Вот единственное — отчетливое и сильное — впечатление от пирамид, пережитое мною непосредственно. Все остальное уже шло по разряду туристского шоу.
Нас отвезли на отдаленную смотровую площадку, откуда все три пирамиды вмещаются в видоискатели фотоаппаратов. «На прогулку — двадцать минут», — говорит экскурсовод, и я торопливо пробираюсь сквозь толпу вокруг сувенирных развалов к краю террасы. Но край площадки утыкан японцами, позирующими перед объективами на фоне пирамид. Нужно искать место побезлюднее. Ну и вот он наконец, тот самый момент: передо мной открытый кусок пустыни, в пустыне три пирамиды и дорога к ним, по которой катят туристские автобусы. Пирамиды большие, очень большие, это заметно по тому, как стремительно, по мере приближения к ним, уменьшаются автобусы. Небо с облаками. Ветер. Я поднял свой аппарат, обнаружив в видоискателе виденную — уж не знаю сколько раз — картинку, и с чувством стыда и скуки нажал на кнопку… Похоже, бессмысленный ритуал с фотокамерой — единственный, что остался современному паломнику. Никакого внутреннего «ах!» не было. Вокруг деловито клацали и щелкали камеры. Сами пирамиды, кроме меня, не снимал никто. Снимали себя на фоне. Потому как важны не пирамиды, важен сам факт твоего присутствия здесь. Не более того. Нормально… Ну и что дальше?
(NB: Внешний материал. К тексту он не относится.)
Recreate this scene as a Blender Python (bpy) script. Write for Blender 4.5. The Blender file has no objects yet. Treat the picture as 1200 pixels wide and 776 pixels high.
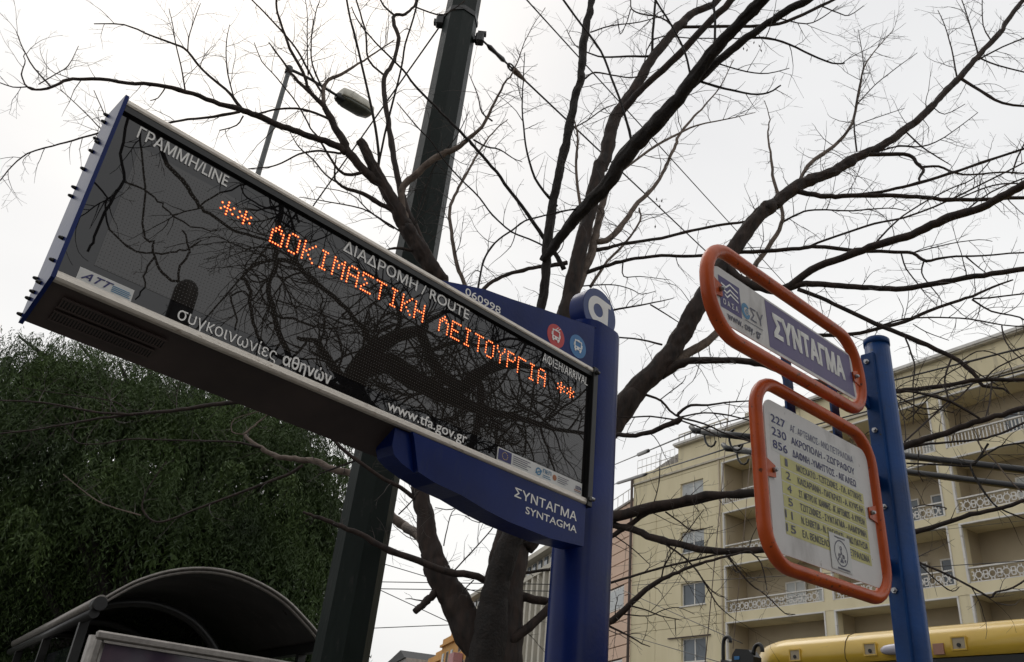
import bpy, bmesh, math, random
import numpy as np
from mathutils import Vector, Matrix
random.seed(7); rng = np.random.default_rng(7)
scene = bpy.context.scene
col = scene.collection

# ------------------------------------------------------------------ camera
f = 989.0
d_ = math.hypot(190, 1822); pitch = math.atan(f/d_); roll = math.atan2(190, 1822)
FW = np.array([0, math.cos(pitch), math.sin(pitch)])
_U0 = np.array([0, -math.sin(pitch), math.cos(pitch)]); _R0 = np.array([1., 0, 0])
ER = math.cos(roll)*_R0 + math.sin(roll)*_U0
EU = -math.sin(roll)*_R0 + math.cos(roll)*_U0
CAM = np.array([0, 0, 1.6])
cd = bpy.data.cameras.new('camera'); cam = bpy.data.objects.new('camera', cd); col.objects.link(cam)
cd.sensor_width = 36; cd.lens = f/1200*36; cd.clip_end = 3000; cd.clip_start = 0.05
cam.matrix_world = Matrix(((ER[0], EU[0], -FW[0], 0), (ER[1], EU[1], -FW[1], 0), (ER[2], EU[2], -FW[2], 1.6), (0, 0, 0, 1)))
scene.camera = cam
scene.render.resolution_x = 1024; scene.render.resolution_y = 662
# ------------------------------------------------------------------ light
scene.view_settings.view_transform = 'Standard'; scene.view_settings.look = 'None'
scene.view_settings.gamma = 1; scene.view_settings.exposure = 0.1
SUN_EL, SUN_AZ = math.radians(52), math.radians(-25)     # azimuth from +Y towards +X
world = bpy.data.worlds.new('World'); scene.world = world; world.use_nodes = True
wn = world.node_tree; wn.nodes.clear()
wo = wn.nodes.new('ShaderNodeOutputWorld'); bg = wn.nodes.new('ShaderNodeBackground')
sky = wn.nodes.new('ShaderNodeTexSky'); sky.sky_type = 'NISHITA'; sky.sun_disc = False
sky.sun_elevation = SUN_EL; sky.sun_rotation = SUN_AZ; sky.dust_density = 6; sky.air_density = 1.5
tc = wn.nodes.new('ShaderNodeTexCoord'); nz = wn.nodes.new('ShaderNodeTexNoise')
nz.inputs['Scale'].default_value = 1.6; nz.inputs['Detail'].default_value = 4; nz.inputs['Roughness'].default_value = .45
mp = wn.nodes.new('ShaderNodeMapping'); mp.inputs['Scale'].default_value = (1, 1, 2.2)
cr = wn.nodes.new('ShaderNodeValToRGB')
cr.color_ramp.elements[0].position = .34; cr.color_ramp.elements[0].color = (7.7, 7.74, 7.85, 1)
cr.color_ramp.elements[1].position = .7; cr.color_ramp.elements[1].color = (9.5, 9.45, 9.3, 1)
mx = wn.nodes.new('ShaderNodeMix'); mx.data_type = 'RGBA'; mx.inputs[0].default_value = .93
L = wn.links.new
L(tc.outputs['Generated'], mp.inputs[0]); L(mp.outputs[0], nz.inputs['Vector']); L(nz.outputs['Fac'], cr.inputs[0])
L(sky.outputs[0], mx.inputs[6]); L(cr.outputs[0], mx.inputs[7]); L(mx.outputs[2], bg.inputs[0])
bg.inputs[1].default_value = 0.1; L(bg.outputs[0], wo.inputs[0])
sd = bpy.data.lights.new('sun', 'SUN'); sd.energy = 0.5; sd.angle = math.radians(25); sd.color = (1, .96, .9)
so = bpy.data.objects.new('sun', sd); col.objects.link(so)
_sv = Vector((math.sin(SUN_AZ)*math.cos(SUN_EL), math.cos(SUN_AZ)*math.cos(SUN_EL), math.sin(SUN_EL)))
so.rotation_euler = _sv.to_track_quat('Z', 'Y').to_euler()

# ------------------------------------------------------------------ helpers
def ray(x, y):
    v = FW*f + ER*(x-600) - EU*(y-388); return v/np.linalg.norm(v)
def at(x, y, Y):
    r = ray(x, y); return CAM + r*(Y/r[1])
def onplane(x, y, P, n):
    r = ray(x, y); return CAM + r*((np.asarray(P)-CAM)@n)/(r@n)
def onz(x, y, z):
    r = ray(x, y); return CAM + r*((z-1.6)/r[2])
def pxm(P):            # metres per photo pixel at P
    return ((np.asarray(P)-CAM)@FW)/f

def mat(name, c, rough=.6, metal=0., amp=.15, scale=6., bump=0., bscale=40., spec=.5, coat=0., c2=None, detail=5., emit=None, estr=0, stretch=None, ior=1.5):
    m = bpy.data.materials.new(name); m.use_nodes = True; t = m.node_tree; b = t.nodes['Principled BSDF']
    b.inputs['Roughness'].default_value = rough; b.inputs['Metallic'].default_value = metal
    b.inputs['Specular IOR Level'].default_value = spec; b.inputs['IOR'].default_value = ior
    b.inputs['Coat Weight'].default_value = coat; b.inputs['Coat Roughness'].default_value = .08
    co = t.nodes.new('ShaderNodeTexCoord'); src = co.outputs['Object']
    if stretch:
        mm = t.nodes.new('ShaderNodeMapping'); mm.inputs['Scale'].default_value = stretch
        t.links.new(src, mm.inputs[0]); src = mm.outputs[0]
    n = t.nodes.new('ShaderNodeTexNoise'); n.inputs['Scale'].default_value = scale; n.inputs['Detail'].default_value = detail
    t.links.new(src, n.inputs['Vector'])
    r = t.nodes.new('ShaderNodeValToRGB'); r.color_ramp.elements[0].position = .3; r.color_ramp.elements[1].position = .7
    if c2 is None: a = [x*(1-amp) for x in c]; e = [min(1, x*(1+amp)) for x in c]
    else: a, e = c, c2
    r.color_ramp.elements[0].color = (*a, 1); r.color_ramp.elements[1].color = (*e, 1)
    t.links.new(n.outputs['Fac'], r.inputs[0]); t.links.new(r.outputs[0], b.inputs['Base Color'])
    if amp or c2:
        n3 = t.nodes.new('ShaderNodeMapRange'); n3.inputs[3].default_value = max(0, rough*.8); n3.inputs[4].default_value = min(1, rough*1.2)
        t.links.new(n.outputs['Fac'], n3.inputs[0]); t.links.new(n3.outputs[0], b.inputs['Roughness'])
    if bump:
        n2 = t.nodes.new('ShaderNodeTexNoise'); n2.inputs['Scale'].default_value = bscale; n2.inputs['Detail'].default_value = 6
        t.links.new(src, n2.inputs['Vector'])
        bm = t.nodes.new('ShaderNodeBump'); bm.inputs['Strength'].default_value = bump; bm.inputs['Distance'].default_value = .012
        t.links.new(n2.outputs['Fac'], bm.inputs['Height']); t.links.new(bm.outputs[0], b.inputs['Normal'])
    if emit:
        b.inputs['Emission Color'].default_value = (*emit, 1); b.inputs['Emission Strength'].default_value = estr
    return m

def tag(o, label=None, cat=None, group=None, kind=None):
    if label: o['label'] = label
    if cat: o['category'] = cat
    if group: o['group'] = group
    if kind: o['kind'] = kind
    return o
def root(name, P, label, cat, group=None, M=None):
    o = bpy.data.objects.new(name, None); o.empty_display_size = .2; col.objects.link(o)
    if M is None: o.location = tuple(P)
    else: o.matrix_world = M
    return tag(o, label, cat, group)
def frame(P, ex, ey, ez):
    return Matrix(((ex[0], ey[0], ez[0], P[0]), (ex[1], ey[1], ez[1], P[1]), (ex[2], ey[2], ez[2], P[2]), (0, 0, 0, 1)))

class MB:
    """collects geometry; world=True: coordinates are world ones, put relative to the parent at build time"""
    def __init__(s): s.v = []; s.f = []; s.m = []; s.mi = 0; s.smooth = False; s.sm = []
    def add(s, vs, fs, smooth=False):
        o = len(s.v); s.v += [tuple(map(float, p)) for p in vs]
        for q in fs: s.f.append(tuple(o+i for i in q)); s.m.append(s.mi); s.sm.append(smooth)
        return s
    def box(s, x0, x1, y0, y1, z0, z1, bev=0):
        if bev:
            b = bev; rings = []
            for (zz, k) in ((z0, b), (z0+b, 0), (z1-b, 0), (z1, b)):
                rings.append([(x0+k, y0+b, zz) if 1 else 0, (x0+b, y0+k, zz), (x1-b, y0+k, zz), (x1-k, y0+b, zz), (x1-k, y1-b, zz), (x1-b, y1-k, zz), (x0+b, y1-k, zz), (x0+k, y1-b, zz)])
            vs = sum(rings, []); fs = [tuple(range(7, -1, -1)), tuple(range(24, 32))]
            for r in range(3):
                for i in range(8): j = (i+1) % 8; fs.append((r*8+i, r*8+j, r*8+8+j, r*8+8+i))
            return s.add(vs, fs)
        vs = [(x0, y0, z0), (x1, y0, z0), (x1, y1, z0), (x0, y1, z0), (x0, y0, z1), (x1, y0, z1), (x1, y1, z1), (x0, y1, z1)]
        return s.add(vs, [(3, 2, 1, 0), (4, 5, 6, 7), (0, 1, 5, 4), (1, 2, 6, 5), (2, 3, 7, 6), (3, 0, 4, 7)])
    def prism(s, poly, fn, d0, d1, smooth=False):
        """poly: list of 2-D points; fn(a,b,d)->xyz"""
        n = len(poly); vs = [fn(a, b, d0) for a, b in poly]+[fn(a, b, d1) for a, b in poly]
        s.add(vs, [tuple(range(n-1, -1, -1)), tuple(range(n, 2*n))])
        s.add(vs, [(i, (i+1) % n, n+(i+1) % n, n+i) for i in range(n)], smooth); return s
    def tube(s, path, rad, k=8, closed=False, caps=True, jit=0):
        P = [np.array(p, float) for p in path]; n = len(P)
        R = list(rad) if hasattr(rad, '__len__') else [rad]*n
        T = []
        for i in range(n):
            a = P[(i-1) % n] if (closed or i) else P[0]; b = P[(i+1) % n] if (closed or i < n-1) else P[-1]
            t = b-a; T.append(t/(np.linalg.norm(t)+1e-12))
        u = np.cross(T[0], [0, 0, 1.]);
        if np.linalg.norm(u) < 1e-3: u = np.cross(T[0], [1., 0, 0])
        u /= np.linalg.norm(u); vs = []
        for i in range(n):
            u = u-T[i]*(u@T[i]); u /= np.linalg.norm(u)+1e-12; w = np.cross(T[i], u)
            for j in range(k):
                a = 2*math.pi*j/k; r = R[i]*(1+(random.uniform(-jit, jit) if jit else 0))
                vs.append(P[i]+r*(math.cos(a)*u+math.sin(a)*w))
        fs = []
        for i in range(n if closed else n-1):
            for j in range(k):
                a = i*k+j; b = i*k+(j+1) % k; c = ((i+1) % n)*k; fs.append((a, b, c+(j+1) % k, c+j))
        s.add(vs, fs, k > 5)
        if caps and not closed: s.f += [tuple(len(s.v)-n*k+i for i in range(k-1, -1, -1)), tuple(len(s.v)-k+i for i in range(k))]; s.m += [s.mi]*2; s.sm += [False]*2
        return s
    def disc(s, c, ex, ey, r, n=16, r0=0):
        c, ex, ey = map(lambda q: np.array(q, float), (c, ex, ey))
        ring = lambda rr: [c+rr*(math.cos(2*math.pi*i/n)*ex+math.sin(2*math.pi*i/n)*ey) for i in range(n)]
        if r0: s.add(ring(r)+ring(r0), [(i, (i+1) % n, n+(i+1) % n, n+i) for i in range(n)])
        else: s.add(ring(r), [tuple(range(n))])
        return s
    def mesh(s, name, mats, off=(0, 0, 0)):
        me = bpy.data.meshes.new(name); off = np.array(off, float)
        v = np.array(s.v, float)-off
        me.from_pydata(v.tolist(), [], s.f)
        for m in (mats if isinstance(mats, (list, tuple)) else [mats]): me.materials.append(m)
        me.polygons.foreach_set('material_index', s.m); me.polygons.foreach_set('use_smooth', s.sm)
        me.update(); return me
    def build(s, name, mats, parent=None, off=None, **kw):
        """off: world position subtracted from the coordinates (world-coordinate geometry)"""
        if off is None:
            off = (0, 0, 0)
        elif isinstance(off, str):     # 'w'
            p = parent
            off = (0, 0, 0)
            if p is not None:
                off = tuple(p.matrix_world.translation) if p.parent is None else tuple(rootloc(p))
        o = bpy.data.objects.new(name, s.mesh(name, mats, off)); col.objects.link(o)
        if parent: o.parent = parent
        return tag(o, **kw)
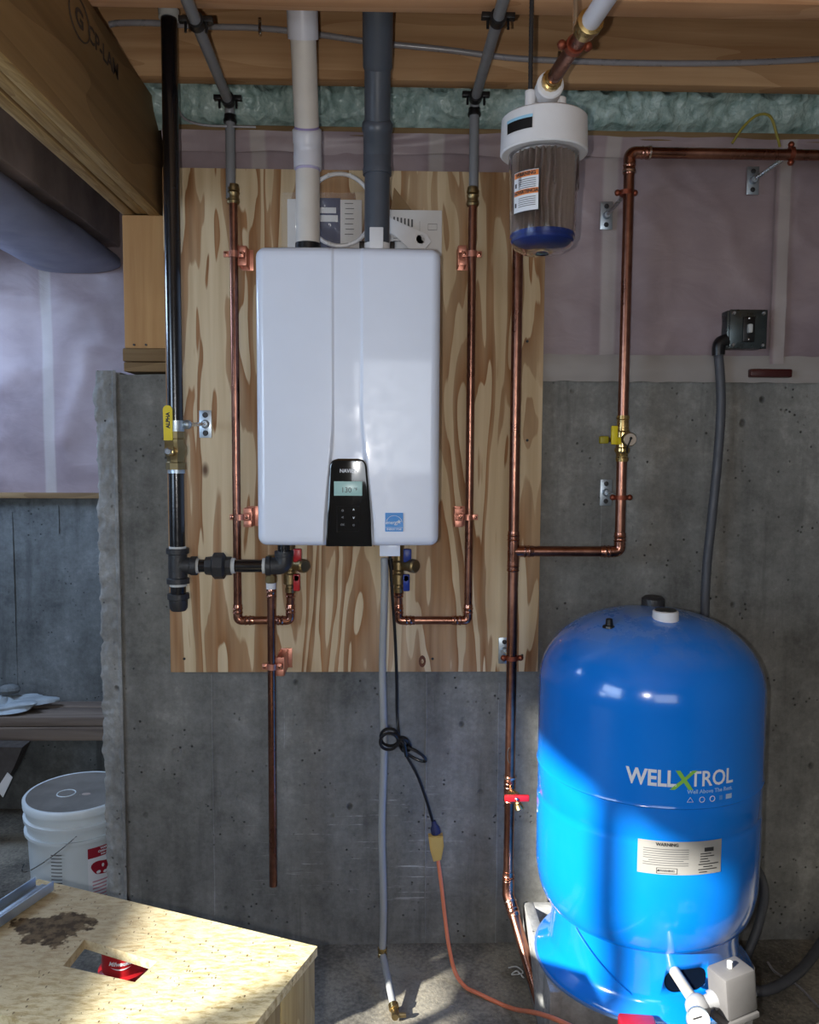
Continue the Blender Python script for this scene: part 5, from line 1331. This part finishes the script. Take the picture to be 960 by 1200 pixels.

Ах да, можно, наконец закурить. Ну и, соответственно, расслабиться, посмотреть на пирамиды уже своими глазами. Сосредоточиться, так сказать. Но вот это как раз и невозможно. Сначала теребят «бедуины», предлагая прокатиться на верблюде. Потом налетают дети с книжными закладками из папируса и с открытками вот этих самых пирамид: «Мисте! Гуд прайс! Гуд прайс!» «Нет. Нет! Отойдите! Не мешайте!» — отмахиваюсь я, но их заводит уже само звучание моего голоса. «Е прайс? Е прайс?! Нет, мужик, ты скажи! Скажи, сколько дашь! Может, мы и сбросим!» — наседают они.